A 25-room former hotel at 2616 Idell St., just around the corner from Lawry’s California Center in Glassell Park, is considered a “current slum.” Surrounded by asphalt, the two-story building houses rows of 9-by-12-foot rooms. There is one toilet and two showers for women on each floor, and the same for men.

“When my wife takes a shower, I go with her to guard the door,” said Gabriel Barragan, 32, from Guadalajara, Mexico.

Because there is usually no light bulb in the single bathroom socket, he carries his own.

Tiny Cubicles

In these tiny cubicles, immigrants--many of them from the Mexican state of Nayarit--have lived five, six, seven years of their lives. Bumper stickers against drugs and for various Christian religions adorn the doorways.

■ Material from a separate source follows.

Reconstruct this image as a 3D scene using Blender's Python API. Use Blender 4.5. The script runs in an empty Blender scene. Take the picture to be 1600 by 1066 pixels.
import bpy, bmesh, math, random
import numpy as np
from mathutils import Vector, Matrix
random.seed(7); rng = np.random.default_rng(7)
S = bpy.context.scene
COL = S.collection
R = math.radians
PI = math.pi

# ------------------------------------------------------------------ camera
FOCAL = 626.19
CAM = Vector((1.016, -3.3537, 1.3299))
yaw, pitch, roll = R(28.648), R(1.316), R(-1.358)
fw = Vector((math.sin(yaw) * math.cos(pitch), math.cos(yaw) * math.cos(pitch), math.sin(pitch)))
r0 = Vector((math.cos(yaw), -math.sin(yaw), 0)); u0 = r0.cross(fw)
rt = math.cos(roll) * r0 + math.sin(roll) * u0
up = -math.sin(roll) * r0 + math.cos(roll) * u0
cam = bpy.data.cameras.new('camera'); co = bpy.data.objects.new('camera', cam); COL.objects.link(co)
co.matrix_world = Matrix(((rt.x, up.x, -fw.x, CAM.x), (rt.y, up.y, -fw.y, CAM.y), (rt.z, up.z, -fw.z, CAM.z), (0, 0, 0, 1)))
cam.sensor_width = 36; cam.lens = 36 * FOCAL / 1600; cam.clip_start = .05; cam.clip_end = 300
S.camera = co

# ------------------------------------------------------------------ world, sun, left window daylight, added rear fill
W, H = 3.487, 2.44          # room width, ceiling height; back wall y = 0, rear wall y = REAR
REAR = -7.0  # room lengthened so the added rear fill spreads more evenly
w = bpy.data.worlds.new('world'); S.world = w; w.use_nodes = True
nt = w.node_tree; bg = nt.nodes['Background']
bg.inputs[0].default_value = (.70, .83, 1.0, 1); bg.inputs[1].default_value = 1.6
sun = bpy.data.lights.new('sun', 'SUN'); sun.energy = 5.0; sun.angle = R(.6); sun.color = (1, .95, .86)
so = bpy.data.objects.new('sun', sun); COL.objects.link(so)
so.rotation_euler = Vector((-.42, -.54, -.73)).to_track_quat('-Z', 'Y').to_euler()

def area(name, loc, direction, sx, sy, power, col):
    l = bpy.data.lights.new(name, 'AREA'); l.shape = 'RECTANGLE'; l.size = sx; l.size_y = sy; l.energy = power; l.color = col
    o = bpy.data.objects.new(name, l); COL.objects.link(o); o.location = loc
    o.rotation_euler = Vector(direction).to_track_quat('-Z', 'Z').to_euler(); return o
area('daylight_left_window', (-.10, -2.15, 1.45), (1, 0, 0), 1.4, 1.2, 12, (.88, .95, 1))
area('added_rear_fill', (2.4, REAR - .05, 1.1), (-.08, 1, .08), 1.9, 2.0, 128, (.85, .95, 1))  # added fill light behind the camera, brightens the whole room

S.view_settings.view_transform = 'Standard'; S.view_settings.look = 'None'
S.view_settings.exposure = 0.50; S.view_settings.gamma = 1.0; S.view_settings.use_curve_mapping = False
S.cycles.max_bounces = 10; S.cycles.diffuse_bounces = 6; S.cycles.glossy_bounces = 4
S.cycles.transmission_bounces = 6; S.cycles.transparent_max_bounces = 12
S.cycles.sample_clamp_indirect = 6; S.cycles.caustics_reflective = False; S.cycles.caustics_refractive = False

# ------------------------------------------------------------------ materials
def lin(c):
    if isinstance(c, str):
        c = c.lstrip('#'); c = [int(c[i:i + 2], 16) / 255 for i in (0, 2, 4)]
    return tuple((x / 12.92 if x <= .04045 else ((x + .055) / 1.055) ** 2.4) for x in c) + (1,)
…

Barragan came here three years ago from Guadalajara, where he had a two-bedroom apartment with a little patio that he could afford to rent on his salary as a heavy equipment operator. So bad are the conditions here, he said, and so impossible does he find it to accumulate enough cash to make a down payment elsewhere, that he plans to move back to Mexico “as soon as we file our income taxes,” he said.

He is one of 80 named plaintiffs in the lawsuit. But he does not really understand what it is about. By the time it wends its way through the courts, he said he will have given up on this building and gone home.